Global Policy Forum

Congo Rebel Group Weakening, Could Cease Threat-UN

According to the UN Envoy, the FDLR has been significantly weakened and could be losing its capacity to destabilize eastern Congo. But even if the FDLR is dismantled, other armed groups are still active in the region. While a reduced presence of the FDLR might make observers hopeful that Congo is becoming more secure, the UN has said that it has no plans to pull out its peacekeeping force until the situation on the ground has improved.



By Patrick Worsnip

February 7, 2011

The most important rebel group in the lawless east of the Democratic Republic of Congo is weakening and the threat it poses could ultimately disappear, the U.N. envoy to the country said on Monday.

Judicial action in Europe against leaders of the group, Security Council sanctions and a U.N.-backed military drive by the Congolese army have taken a toll on the Rwandan Hutu FDLR, envoy Roger Meece told the council.

There were "internal strains and operational problems" in the rebel group and an increasing number of senior officers were opting for repatriation to neighboring Rwanda, where the government runs centers for ex-fighters, Meece said.

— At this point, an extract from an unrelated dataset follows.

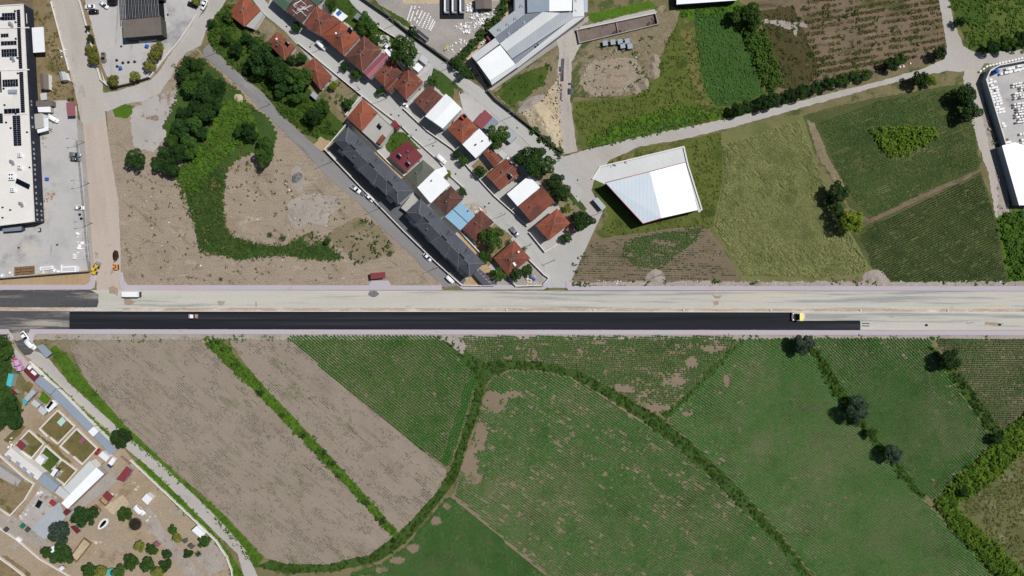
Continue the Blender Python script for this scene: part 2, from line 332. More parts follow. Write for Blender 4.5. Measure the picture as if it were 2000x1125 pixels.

"It is certainly premature to assert that the FDLR is collapsing, but the group's capacity is diminishing," he said. "For the first time ... I believe the outlines can be seen of an eventual resolution of this long-standing threat to the population of the region."

Founded in 2000, the FDLR (Democratic Forces for the Liberation of Rwanda) is made up of Hutus from Rwanda who fled to Congo after the 1994 genocide in which some 800,000 ethnic Tutsis and moderate Hutus were killed.

Widely accused of being led by those who carried out the genocide, the FDLR played a major role in a 1998-2003 conflict in eastern Congo in which more than five million people died, and has continued killings and rapes. It was blamed for the rape of more than 300 victims in one village last August.

According to the International Crisis Group, the group had around 15,000 guerrillas in 2001 but the number dwindled to some 6,000-7,000 by late 2007. U.N. experts recently put its strength at about 3,500.

One of its leaders, Callixte Mbarushimana, was arrested in France last November and transferred to the International Criminal Court in The Hague last month. Another, Ignace Murwanashyaka, was charged in Germany with war crimes in December. Meece said this had demoralized FDLR forces.


But Meece, a former U.S. ambassador to Congo, acknowledged that the FDLR was only one of several brutal rebel groups in the area. Others include the Mai-Mai -- former government militias -- and the Ugandan Lord's Resistance Army (LRA). The Congolese army itself has also been accused of atrocities.

The LRA was "still a major threat," Meece said, urging a continued focus on its elusive leader, Joseph Kony, who he said had been outside of Congo in recent months.

Meece nevertheless said he believed Congo was on the road to "security and stable conditions." The Security Council, however, in a statement after the meeting, expressed "deep concerns about the persistent high levels of insecurity, violence and human rights abuses."

The statement also voiced concern at the recent promotion of Congolese army personnel involved in "serious human rights violations and crimes."

Congo's government had at one time been suggesting the U.N. peacekeeping force in the country, MONUSCO, should pull out this year, which marks the 50th anniversary of Congo's independence. Such a move was opposed by some Western governments, U.N. officials and advocacy groups.

The U.N. force shed some 1,700 personnel last year and now has just over 19,000 troops and police. But Meece said there were no immediate plans for further reductions.

"The (Security) Council has been fairly explicit, and the Congolese government certainly has specifically agreed, that the future depends ... on conditions on the ground," he told reporters. "There is no action in terms of a withdrawal that is on the table or being contemplated."